Seeking joy and meaning in a joyless mind and meaningless existence

Wednesday, September 3, 2014

All the Rage

he knows that something somewhere has to break...
{The Police, "Synchronicity II"}

http://www.deviantart.com/art/Rage-Demon-349937496

I was just trying to help my mother with her new computer.  But between the piece of shit that is Windows 8 (how many fucking updates for how fucking long does it take?!?) and my father once again telling me my feelings were wrong*, I was boiling over with rage.  I'm four weeks sober now, and I've been grasping at the hope that soon soon SOON! I would finally have a rosier outlook on things.  That hope was the animation in my dead flesh that kept me putting one foot in front of the other.  But I'm just SO ANGRY all of the time and at the slightest provocation that I have to wonder if I'm headed for yet another nervous breakdown and truly fearful of what form it will take as it finally spills over and manifests.
 
(*I am in my 40's, and my parents are in their 70's.  And I have no excuse as why I still expect or seek their validation.)
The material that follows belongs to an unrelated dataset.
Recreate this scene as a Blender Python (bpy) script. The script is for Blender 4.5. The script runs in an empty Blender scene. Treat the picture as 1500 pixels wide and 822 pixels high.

Tuesday, September 2, 2014

Zombie

What's in your head?
In your head?
Zombie, zombie, zombie

{The Cranberries, "Zombie"}

I'm just so depressed that I can barely shuffle myself forward, navigating the responsibilities of my day through sheer force of will.  (No joy...only obligations, only the expectations of others.)  After a long weekend of lonely depression...two relatively productive days in spite of it all until I abandoned all pretense of giving a shit yesterday.
 
How does anyone see life (animus pinned within decaying flesh) as anything but a curse?